> _Given task_:
Reproduce each line from the records that holds "Python".

> _Supplied material_:
○ ○ ○ ○
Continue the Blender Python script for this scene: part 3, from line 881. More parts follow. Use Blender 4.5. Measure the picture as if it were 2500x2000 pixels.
○ ○ ○ ○
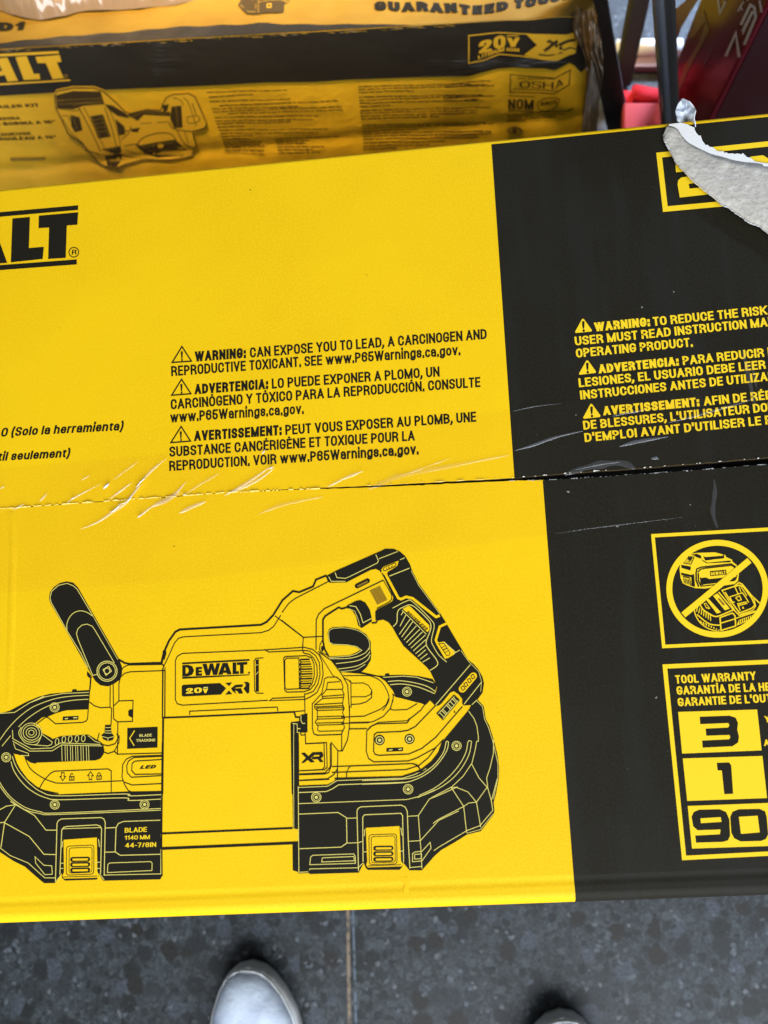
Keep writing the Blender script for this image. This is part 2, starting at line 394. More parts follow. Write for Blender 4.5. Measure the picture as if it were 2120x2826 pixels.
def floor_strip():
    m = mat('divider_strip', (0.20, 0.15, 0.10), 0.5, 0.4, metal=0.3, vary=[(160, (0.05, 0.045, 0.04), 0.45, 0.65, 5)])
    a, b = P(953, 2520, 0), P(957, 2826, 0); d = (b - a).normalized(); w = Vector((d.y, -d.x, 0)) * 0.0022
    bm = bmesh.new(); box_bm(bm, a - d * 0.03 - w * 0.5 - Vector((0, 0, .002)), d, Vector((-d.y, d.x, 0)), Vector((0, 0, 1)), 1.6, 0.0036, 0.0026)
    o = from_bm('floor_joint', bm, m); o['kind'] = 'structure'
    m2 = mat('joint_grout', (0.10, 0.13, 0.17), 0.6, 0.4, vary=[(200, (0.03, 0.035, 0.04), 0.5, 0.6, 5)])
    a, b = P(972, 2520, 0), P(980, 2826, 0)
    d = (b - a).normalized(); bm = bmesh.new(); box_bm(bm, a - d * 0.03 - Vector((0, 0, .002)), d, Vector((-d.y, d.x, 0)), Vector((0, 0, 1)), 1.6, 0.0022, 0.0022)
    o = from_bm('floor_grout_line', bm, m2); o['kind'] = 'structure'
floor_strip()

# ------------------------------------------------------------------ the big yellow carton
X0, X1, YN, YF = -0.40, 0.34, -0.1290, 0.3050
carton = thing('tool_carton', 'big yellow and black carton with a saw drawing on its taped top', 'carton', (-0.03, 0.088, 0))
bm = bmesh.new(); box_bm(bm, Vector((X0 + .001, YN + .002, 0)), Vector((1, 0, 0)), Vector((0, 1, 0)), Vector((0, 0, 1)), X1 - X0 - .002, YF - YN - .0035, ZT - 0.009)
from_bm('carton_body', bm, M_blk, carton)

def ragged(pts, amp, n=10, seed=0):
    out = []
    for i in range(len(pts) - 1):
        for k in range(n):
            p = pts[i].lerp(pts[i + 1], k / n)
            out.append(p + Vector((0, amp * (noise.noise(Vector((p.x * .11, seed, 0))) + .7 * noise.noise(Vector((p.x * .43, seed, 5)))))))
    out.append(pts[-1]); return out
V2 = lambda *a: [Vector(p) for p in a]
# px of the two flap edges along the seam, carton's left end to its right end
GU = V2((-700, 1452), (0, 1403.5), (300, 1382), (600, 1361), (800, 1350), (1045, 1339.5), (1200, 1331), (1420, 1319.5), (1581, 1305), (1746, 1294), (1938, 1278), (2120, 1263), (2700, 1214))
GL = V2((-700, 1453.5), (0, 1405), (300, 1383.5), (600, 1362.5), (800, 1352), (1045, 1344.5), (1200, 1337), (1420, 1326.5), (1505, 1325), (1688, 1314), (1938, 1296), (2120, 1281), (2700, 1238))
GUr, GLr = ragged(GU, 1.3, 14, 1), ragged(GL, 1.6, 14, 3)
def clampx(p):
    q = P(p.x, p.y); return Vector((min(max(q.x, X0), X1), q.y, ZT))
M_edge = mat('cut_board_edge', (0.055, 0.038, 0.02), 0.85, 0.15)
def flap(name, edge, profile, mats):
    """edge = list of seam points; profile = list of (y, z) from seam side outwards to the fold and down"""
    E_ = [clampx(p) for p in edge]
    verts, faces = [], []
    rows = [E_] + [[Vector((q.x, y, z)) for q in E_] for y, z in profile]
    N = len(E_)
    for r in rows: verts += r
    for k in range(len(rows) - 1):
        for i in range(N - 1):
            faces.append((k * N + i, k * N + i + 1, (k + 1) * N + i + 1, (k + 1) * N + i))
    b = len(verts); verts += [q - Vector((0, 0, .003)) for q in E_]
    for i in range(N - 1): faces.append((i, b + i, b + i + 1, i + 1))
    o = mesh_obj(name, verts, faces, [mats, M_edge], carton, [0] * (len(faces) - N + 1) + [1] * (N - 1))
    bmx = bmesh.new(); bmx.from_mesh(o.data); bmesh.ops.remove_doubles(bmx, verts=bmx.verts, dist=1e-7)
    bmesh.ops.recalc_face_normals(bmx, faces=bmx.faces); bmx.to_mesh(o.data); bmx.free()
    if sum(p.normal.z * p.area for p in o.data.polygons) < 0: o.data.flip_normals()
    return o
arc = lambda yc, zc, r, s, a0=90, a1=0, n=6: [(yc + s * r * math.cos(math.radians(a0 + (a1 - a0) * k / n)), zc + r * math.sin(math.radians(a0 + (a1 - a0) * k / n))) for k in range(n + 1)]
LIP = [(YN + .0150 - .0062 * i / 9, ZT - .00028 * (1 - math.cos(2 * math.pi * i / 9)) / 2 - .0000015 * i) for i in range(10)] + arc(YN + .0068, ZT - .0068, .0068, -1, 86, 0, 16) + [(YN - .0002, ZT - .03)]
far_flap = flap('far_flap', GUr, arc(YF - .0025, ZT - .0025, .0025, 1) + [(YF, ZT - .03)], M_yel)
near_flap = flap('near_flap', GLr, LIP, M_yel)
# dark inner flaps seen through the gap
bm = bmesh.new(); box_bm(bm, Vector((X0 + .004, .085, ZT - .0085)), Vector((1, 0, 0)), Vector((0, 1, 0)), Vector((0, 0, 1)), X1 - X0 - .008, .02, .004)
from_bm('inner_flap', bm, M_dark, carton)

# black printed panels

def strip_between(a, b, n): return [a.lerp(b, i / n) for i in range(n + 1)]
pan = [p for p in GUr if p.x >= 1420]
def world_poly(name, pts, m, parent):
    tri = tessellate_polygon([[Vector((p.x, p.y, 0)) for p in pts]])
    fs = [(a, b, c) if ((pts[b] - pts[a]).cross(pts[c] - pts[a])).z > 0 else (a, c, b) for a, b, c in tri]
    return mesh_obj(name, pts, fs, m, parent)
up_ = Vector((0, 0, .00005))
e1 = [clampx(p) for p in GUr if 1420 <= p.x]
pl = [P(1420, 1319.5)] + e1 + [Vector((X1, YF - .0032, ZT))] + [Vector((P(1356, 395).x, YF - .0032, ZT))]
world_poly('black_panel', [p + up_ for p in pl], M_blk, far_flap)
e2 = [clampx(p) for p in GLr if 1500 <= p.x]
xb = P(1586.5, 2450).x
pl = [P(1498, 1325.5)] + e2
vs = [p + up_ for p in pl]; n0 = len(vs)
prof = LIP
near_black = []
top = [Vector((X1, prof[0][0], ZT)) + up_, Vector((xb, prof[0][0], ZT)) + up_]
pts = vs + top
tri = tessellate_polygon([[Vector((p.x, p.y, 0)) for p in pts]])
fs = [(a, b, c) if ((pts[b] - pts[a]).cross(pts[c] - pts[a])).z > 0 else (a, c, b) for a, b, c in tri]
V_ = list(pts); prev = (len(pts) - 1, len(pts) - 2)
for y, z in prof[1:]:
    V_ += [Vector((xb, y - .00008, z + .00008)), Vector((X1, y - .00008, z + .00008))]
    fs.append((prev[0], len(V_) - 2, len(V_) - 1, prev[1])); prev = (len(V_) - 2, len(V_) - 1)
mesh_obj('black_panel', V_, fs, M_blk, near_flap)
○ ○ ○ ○
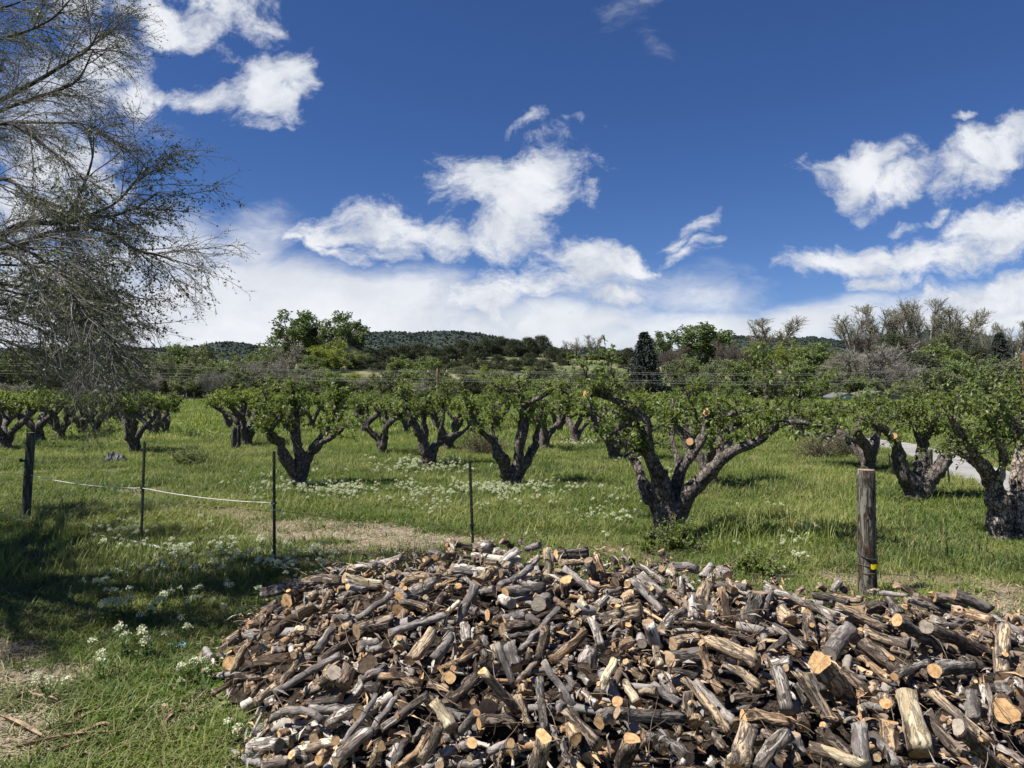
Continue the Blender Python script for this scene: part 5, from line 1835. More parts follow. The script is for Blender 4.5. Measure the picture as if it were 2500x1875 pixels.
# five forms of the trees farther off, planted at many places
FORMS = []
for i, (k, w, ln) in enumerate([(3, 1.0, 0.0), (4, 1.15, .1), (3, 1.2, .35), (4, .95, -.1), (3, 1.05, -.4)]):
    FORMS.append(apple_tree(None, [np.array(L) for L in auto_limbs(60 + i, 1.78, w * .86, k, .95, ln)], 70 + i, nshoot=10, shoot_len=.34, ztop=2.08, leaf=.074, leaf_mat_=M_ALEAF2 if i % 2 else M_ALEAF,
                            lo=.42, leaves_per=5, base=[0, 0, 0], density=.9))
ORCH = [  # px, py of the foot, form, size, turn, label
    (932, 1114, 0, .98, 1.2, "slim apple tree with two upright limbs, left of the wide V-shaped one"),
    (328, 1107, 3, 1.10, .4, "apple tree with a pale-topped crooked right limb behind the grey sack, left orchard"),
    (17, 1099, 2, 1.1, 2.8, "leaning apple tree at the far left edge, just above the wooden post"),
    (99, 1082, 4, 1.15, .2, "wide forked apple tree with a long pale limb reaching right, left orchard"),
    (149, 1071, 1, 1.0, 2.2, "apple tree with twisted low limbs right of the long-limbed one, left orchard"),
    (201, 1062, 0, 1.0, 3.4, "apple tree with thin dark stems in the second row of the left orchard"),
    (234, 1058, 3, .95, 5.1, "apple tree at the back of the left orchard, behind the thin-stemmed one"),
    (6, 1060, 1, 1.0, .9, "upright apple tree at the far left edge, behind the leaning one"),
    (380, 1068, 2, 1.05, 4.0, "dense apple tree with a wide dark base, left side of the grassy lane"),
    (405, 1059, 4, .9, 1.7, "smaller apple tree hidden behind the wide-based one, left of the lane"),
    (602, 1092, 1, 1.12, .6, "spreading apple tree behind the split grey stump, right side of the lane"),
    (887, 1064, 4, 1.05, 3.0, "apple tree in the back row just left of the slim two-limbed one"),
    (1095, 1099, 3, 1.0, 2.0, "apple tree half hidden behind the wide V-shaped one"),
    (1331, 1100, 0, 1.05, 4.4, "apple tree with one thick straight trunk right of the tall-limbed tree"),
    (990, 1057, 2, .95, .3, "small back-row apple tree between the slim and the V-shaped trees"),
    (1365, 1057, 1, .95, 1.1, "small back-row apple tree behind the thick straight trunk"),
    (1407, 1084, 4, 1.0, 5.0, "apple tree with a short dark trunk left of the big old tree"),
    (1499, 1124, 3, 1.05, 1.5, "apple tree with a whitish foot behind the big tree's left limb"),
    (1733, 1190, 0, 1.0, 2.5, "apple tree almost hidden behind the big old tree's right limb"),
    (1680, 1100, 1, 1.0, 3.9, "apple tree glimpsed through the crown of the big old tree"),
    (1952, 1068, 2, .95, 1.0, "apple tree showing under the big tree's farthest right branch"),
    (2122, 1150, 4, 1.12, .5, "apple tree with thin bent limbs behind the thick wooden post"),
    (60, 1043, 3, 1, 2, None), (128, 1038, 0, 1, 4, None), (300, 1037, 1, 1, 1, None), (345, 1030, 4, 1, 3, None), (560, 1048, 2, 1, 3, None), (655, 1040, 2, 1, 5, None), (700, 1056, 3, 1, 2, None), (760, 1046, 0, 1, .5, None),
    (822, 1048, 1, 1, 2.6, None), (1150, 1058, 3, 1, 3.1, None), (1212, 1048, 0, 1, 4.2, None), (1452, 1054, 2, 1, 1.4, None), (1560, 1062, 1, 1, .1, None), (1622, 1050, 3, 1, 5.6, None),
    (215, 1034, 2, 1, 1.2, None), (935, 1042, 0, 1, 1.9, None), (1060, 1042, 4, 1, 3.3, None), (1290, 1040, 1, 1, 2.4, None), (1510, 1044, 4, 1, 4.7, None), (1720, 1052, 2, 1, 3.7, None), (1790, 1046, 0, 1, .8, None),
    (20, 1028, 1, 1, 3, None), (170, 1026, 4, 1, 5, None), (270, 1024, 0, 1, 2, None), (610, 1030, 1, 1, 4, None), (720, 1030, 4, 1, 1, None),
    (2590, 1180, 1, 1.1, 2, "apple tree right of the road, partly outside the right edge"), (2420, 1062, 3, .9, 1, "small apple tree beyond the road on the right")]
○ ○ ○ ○
> _Output of the task_:
Continue the Blender Python script for this scene: part 3, from line 881. More parts follow. Use Blender 4.5. Measure the picture as if it were 2500x2000 pixels.
Continue the Blender Python script for this scene: part 5, from line 1835. More parts follow. The script is for Blender 4.5. Measure the picture as if it were 2500x1875 pixels.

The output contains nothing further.